I suggest that you make the commitment and try to stick to it. It would be good if you get it done. But nothing bad can happen if you don't. It would be unethical for the advisor to even suggest revocation.

This sounds more to me like a strong endorsement of the quality of your work and that it should be seen by more than just your committee. I doubt that it would enter their mind to try to harm you. If your work was poor they would have no reason whatever to suggest you publish it.

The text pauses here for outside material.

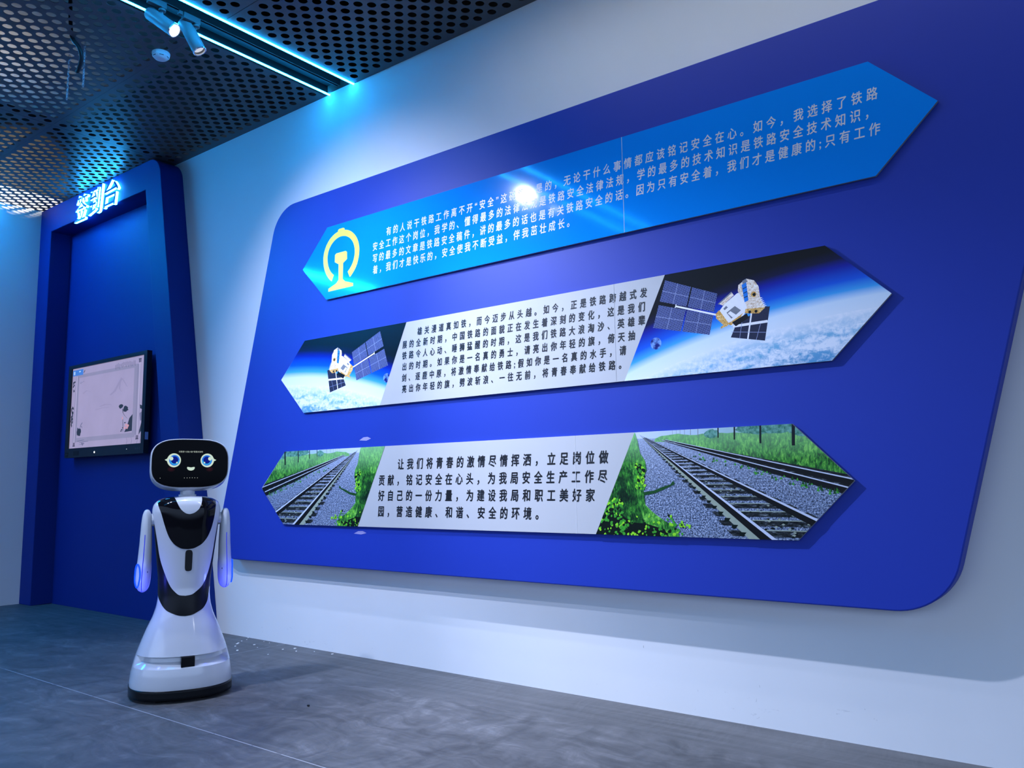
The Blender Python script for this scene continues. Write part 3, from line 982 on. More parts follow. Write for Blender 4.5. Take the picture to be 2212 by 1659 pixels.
# picture of railway tracks in mist
def gravel(nt, uv):
    x, z, _ = sepxyz(nt, uv)
    st = noise(nt, uv, 150, 3, 0.75, 0.5)
    d = ramp(nt, st, [(0.37, s2l(14, 18, 28)), (0.46, s2l(70, 84, 112)), (0.53, s2l(122, 138, 170)), (0.62, s2l(190, 203, 228))])
    big = noise(nt, uv, 14, 4)
    c = mixc(nt, math_node(nt, 'MULTIPLY', big, 0.30), d, s2l(66, 84, 96))
    mist = math_node(nt, 'POWER', math_node(nt, 'DIVIDE', math_node(nt, 'SUBTRACT', z, 0.86, ), 0.48, True), 3.0)
    return mixc(nt, math_node(nt, 'MULTIPLY', mist, 0.85), c, s2l(165, 178, 205))
def grass(nt, uv):
    x, z, _ = sepxyz(nt, uv)
    a = noise(nt, mapping(nt, uv, (90, 34, 1), (0, 0, 0.1)), 1.0, 6, 0.7, 0.6)
    b = noise(nt, uv, 9, 4)
    t = math_node(nt, 'ADD', math_node(nt, 'MULTIPLY', a, 0.7), math_node(nt, 'MULTIPLY', b, 0.3))
    c = ramp(nt, t, [(0.36, s2l(6, 26, 16)), (0.44, s2l(26, 84, 34)), (0.52, s2l(62, 140, 48)), (0.62, s2l(130, 205, 80))])
    mist = math_node(nt, 'DIVIDE', math_node(nt, 'SUBTRACT', z, 1.19), 0.17, True)
    return mixc(nt, math_node(nt, 'MULTIPLY', mist, 0.62), c, s2l(150, 210, 150))
def verge(nt, uv):
    x, z, _ = sepxyz(nt, uv)
    a = noise(nt, mapping(nt, uv, (150, 40, 1), (0, 0, 0.25)), 1.0, 6, 0.72, 0.6)
    b = noise(nt, uv, 16, 5, 0.6)
    t = math_node(nt, 'ADD', math_node(nt, 'MULTIPLY', a, 0.55), math_node(nt, 'MULTIPLY', b, 0.45))
    return ramp(nt, t, [(0.40, s2l(5, 22, 14)), (0.49, s2l(16, 58, 26)), (0.57, s2l(44, 118, 38)), (0.66, s2l(100, 180, 60))])
def mistm(nt, uv):
    x, z, _ = sepxyz(nt, uv)
    t = math_node(nt, 'DIVIDE', math_node(nt, 'ADD', x, 2.0), 0.9, True)
    return mixc(nt, noise(nt, uv, 12, 3), mixc(nt, t, s2l(205, 215, 240), s2l(120, 180, 165)), mixc(nt, t, s2l(190, 205, 235), s2l(85, 155, 120)))
def trees(nt, uv):
    return ramp(nt, noise(nt, uv, 45, 6, 0.7), [(0.4, s2l(50, 110, 90)), (0.6, s2l(110, 165, 150))])
def ties(nt, uv):
    a = noise(nt, mapping(nt, uv, (22, 110, 1)), 1.0, 7, 0.75)
    return ramp(nt, a, [(0.42, s2l(9, 11, 14)), (0.55, s2l(40, 46, 50)), (0.62, s2l(130, 142, 150))])
GRAVEL = art_mat('ballast_print', gravel); GRASS = art_mat('grass_print', grass); MIST = art_mat('mist_print', mistm)
VERGE = art_mat('dark_verge_print', verge); TREES = art_mat('misty_trees_print', trees); TIES = art_mat('sleeper_print', ties)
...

  • I already defended. They think I will not continue working on the paper. And, it is possoble because I am very busy with both my presonal and at work, and they know that. Nov 27 '19 at 20:38
  • Again, it sounds like encouragement and nothing else. Maybe their choice of words didn't resonate with you, but it sounds to me like the intent is "This is really good work. I want to see it published. Promise me you'll get that done." In my own case it took a few years to publish my dissertation work but it came out in the end. And for much the same reason you state.
    – Buffy
    Nov 27 '19 at 20:41
  • Thanks. Maybe I'm over analyzing it. I wish he knew how to frame it better. Nov 27 '19 at 20:49
  • It may just be an anxious time for you. It is for many.
    – Buffy
    Nov 27 '19 at 20:57
  • 3
    This sounds more to me like a strong endorsement of the quality of your work. Um, no, this sounds like an unethical and abusive act of attempted coercion. Well-intentioned, perhaps, but coercion nonetheless.